In any event, even assuming that the accident was caused by the defective condition of the soap tray, Coinmach submitted evidence demonstrating, prima facie, that it did not create or have actual or constructive notice of such condition. Through the deposition testimony of the building superintendent and the deposition testimony of an employee of Coinmach, as well as service logs, Coinmach established that the washing machines in the laundry room were regularly monitored and cleaned, and that there was no record of any prior complaints about the soap tray before the accident (see Isaacs v. Federated Dept. Stores, Inc. , 146 A.D.3d 762, 764, 44 N.Y.S.3d 203 ; Caban v. Bronx Park S. II Assoc. , 142 A.D.3d 462, 36 N.Y.S.3d 600 ; Bazne v. Port Auth. of N.Y. & N.J. , 61 A.D.3d 583, 877 N.Y.S.2d 321 ). The superintendent testified that he would check the laundry room twice per day to make sure the machines were functioning, and that every morning, at 8:30 a.m., the porter would clean the exterior of the washing machines, which included pulling out the soap trays and wiping them down. In addition, the superintendent testified that the porter would report to him if there were any maintenance issues with the washing machines, and that, prior to the injured plaintiff's accident, he was not told of any issues with the soap trays. Additionally, Coinmach's area vice president testified that prior to the accident, he was not aware of any complaints about the soap trays pulling free from the machines, and that the service call records did not note any issues with regard to the subject soap tray prior to the incident. In opposition, the plaintiffs failed to raise a triable issue of fact. The affidavit of the plaintiffs' expert engineer was insufficient to raise a triable issue of fact because his conclusions were not supported by empirical data or any relevant industry standard, and did not allege the violation of any applicable statute or regulation (see Zamor v. Dirtbusters Laundromat, Inc. , 138 A.D.3d at 1115, 31 N.Y.S.3d 130 ; Brown v. City of Yonkers , 119 A.D.3d 881, 882, 989 N.Y.S.2d 886 ; see also Martirosyan v. Antreasyan , 153 A.D.3d 616, 616–617, 57 N.Y.S.3d 404 ).
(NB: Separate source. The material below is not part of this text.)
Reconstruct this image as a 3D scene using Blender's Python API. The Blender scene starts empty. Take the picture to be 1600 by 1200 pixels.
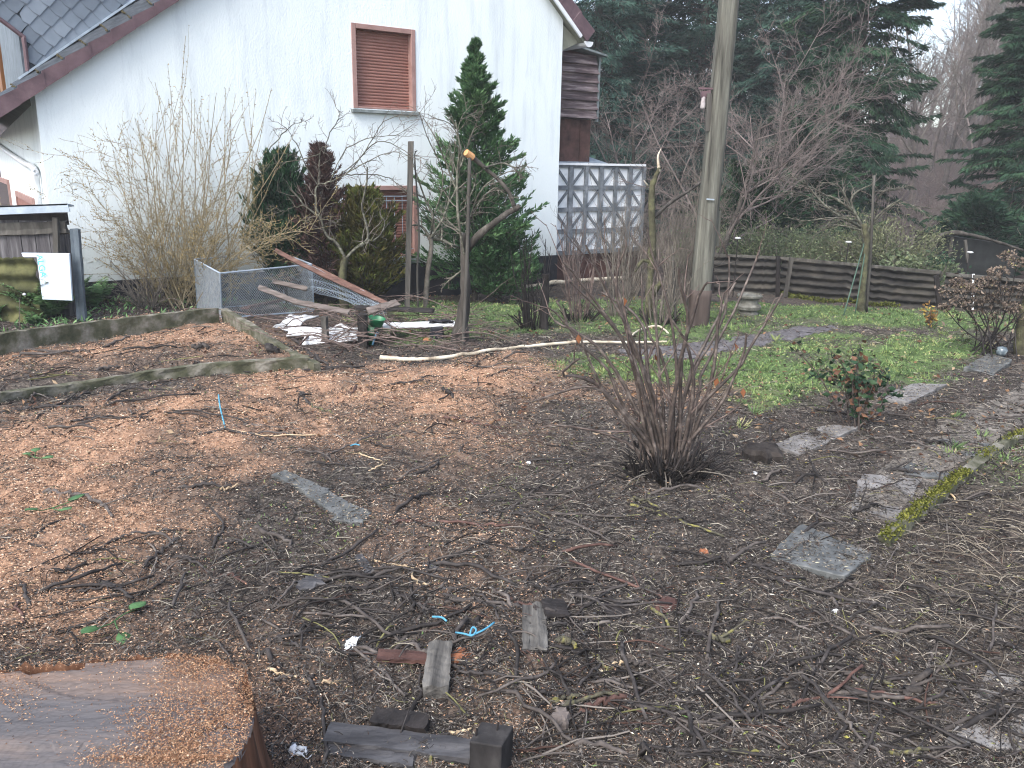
import bpy, math
import numpy as np
from mathutils import Matrix

sc = bpy.context.scene
COL = sc.collection
R = math.radians

# ------------------------------------------------------------------ camera
F_PX, PITCH, ROLL, CAM_H = 1280.0, 14.96, 0.95, 1.65
def _rx(a):
    c, s = math.cos(a), math.sin(a)
    return np.array([[1, 0, 0], [0, c, -s], [0, s, c]])
def _rz(a):
    c, s = math.cos(a), math.sin(a)
    return np.array([[c, -s, 0], [s, c, 0], [0, 0, 1]])
CM = _rx(math.pi / 2 - R(PITCH)) @ _rz(R(ROLL))
CP = np.array([0.0, 0.0, CAM_H])
cam_d = bpy.data.cameras.new('camera')
cam = bpy.data.objects.new('camera', cam_d)
COL.objects.link(cam)
cam_d.sensor_width = 36.0
cam_d.lens = F_PX / 1600.0 * 36.0
cam_d.clip_start = 0.05
cam_d.clip_end = 1000.0
mw = np.eye(4); mw[:3, :3] = CM; mw[:3, 3] = CP
cam.matrix_world = Matrix(mw.tolist())
sc.camera = cam

# ------------------------------------------------------------------ sky, sun, exposure (overcast)
SUN_EL, SUN_AZ = 48.0, 215.0          # degrees; azimuth clockwise from +Y
world = bpy.data.worlds.new('World'); sc.world = world
world.use_nodes = True
wn = world.node_tree.nodes; wl = world.node_tree.links
sky = wn.new('ShaderNodeTexSky'); sky.sky_type = 'NISHITA'; sky.sun_disc = False
sky.sun_elevation = R(SUN_EL); sky.sun_rotation = R(SUN_AZ)
sky.air_density = 1.0; sky.dust_density = 3.0; sky.ozone_density = 1.0
hs = wn.new('ShaderNodeHueSaturation'); hs.inputs['Saturation'].default_value = 0.80
wl.new(sky.outputs[0], hs.inputs['Color'])
wl.new(hs.outputs[0], wn['Background'].inputs['Color'])
wn['Background'].inputs['Strength'].default_value = 0.15
sun_d = bpy.data.lights.new('sun', 'SUN'); sun_d.energy = 1.0; sun_d.angle = R(30); sun_d.color = (1, 0.985, 0.96)
sun = bpy.data.objects.new('sun', sun_d); COL.objects.link(sun)
sun.location = (0, 0, 40)
sun.rotation_euler = (R(90 - SUN_EL), 0, -R(SUN_AZ) + math.pi)
sc.view_settings.view_transform = 'Standard'
sc.view_settings.look = 'None'
sc.view_settings.gamma = 1.0
sc.view_settings.exposure = 1.60
sc.render.engine = 'CYCLES'
sc.cycles.filter_width = 1.1
sc.cycles.use_denoising = True
sc.cycles.max_bounces = 5
sc.cycles.diffuse_bounces = 3
sc.cycles.transparent_max_bounces = 4

# ------------------------------------------------------------------ numeric helpers
def ss(a, b, x):
    t = np.clip((x - a) / (b - a), 0, 1)
    return t * t * (3 - 2 * t)
def _hash(ix, iy, seed):
    h = (ix.astype(np.int64) * 374761393 + iy.astype(np.int64) * 668265263 + seed * 974634777) & 0xffffffff
    h = ((h ^ (h >> 13)) * 1274126177) & 0xffffffff
    h = (h ^ (h >> 16)) & 0xffff
    return h / 65535.0
def vnoise(x, y, seed=0):
    x = np.asarray(x, float); y = np.asarray(y, float)
    ix = np.floor(x); iy = np.floor(y)
    fx = x - ix; fy = y - iy
    fx = fx * fx * (3 - 2 * fx); fy = fy * fy * (3 - 2 * fy)
    a = _hash(ix, iy, seed); b = _hash(ix + 1, iy, seed)
    c = _hash(ix, iy + 1, seed); d = _hash(ix + 1, iy + 1, seed)
    return (a * (1 - fx) + b * fx) * (1 - fy) + (c * (1 - fx) + d * fx) * fy
def fbm(x, y, f, octs=3, seed=0):
    s = 0; a = 1.0; n = 0
    for o in range(octs):
        s = s + a * (vnoise(x * f, y * f, seed + o * 17) - 0.5); n += a
        f *= 2.03; a *= 0.5
    return s / n * 2
def ray(px, py):
    return CM @ np.array([(px - 800.0) / F_PX, (600.0 - py) / F_PX, -1.0])
def flat(px, py, z=0.0):
    d = ray(px, py); t = (z - CAM_H) / d[2]
    return CP + t * d
def at(px, py, Y):
    d = ray(px, py)
    return CP + d * (Y / d[1])
def inpoly(x, y, poly):
    x = np.asarray(x, float); y = np.asarray(y, float)
    ins = np.zeros(x.shape, bool)
    n = len(poly)
    for i in range(n):
        x0, y0 = poly[i]; x1, y1 = poly[(i + 1) % n]
        c = ((y0 > y) != (y1 > y))
        ins ^= c & (x < (x1 - x0) * (y - y0) / (y1 - y0 + 1e-12) + x0)
    return ins
def sdpoly(x, y, poly):
    "signed distance, positive inside"
    d = np.full(np.shape(x), 1e9)
    n = len(poly)
    for i in range(n):
        x0, y0 = poly[i]; x1, y1 = poly[(i + 1) % n]
        ex, ey = x1 - x0, y1 - y0
        t = np.clip(((x - x0) * ex + (y - y0) * ey) / (ex * ex + ey * ey + 1e-12), 0, 1)
        d = np.minimum(d, np.hypot(x - x0 - t * ex, y - y0 - t * ey))
    return np.where(inpoly(x, y, poly), d, -d)
def fpoly(pts):
    return [tuple(flat(a, b)[:2]) for a, b in pts]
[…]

Coinmach also made a prima facie showing of entitlement to judgment as a matter of law dismissing the cross claims for contribution and common-law and contractual indemnification asserted against it by demonstrating that it was free from fault in the happening of the accident (see Troia v. City of New York , 162 A.D.3d 1089, 1093, 80 N.Y.S.3d 117 ; Stanton v. Oceanside Union Free Sch. Dist. , 140 A.D.3d 731, 734, 32 N.Y.S.3d 620 ; Charles v. William Hird & Co., Inc. , 102 A.D.3d 907, 909, 959 N.Y.S.2d 506 ; cf. Flossos v. Waterside Redevelopment Co., L.P. , 108 A.D.3d 647, 970 N.Y.S.2d 51 ). In opposition, Highlawn and Wentworth failed to raise a triable issue of fact.
Accordingly, the Supreme Court properly granted Coinmach's motion for summary judgment dismissing the complaint and all cross claims insofar as asserted against it.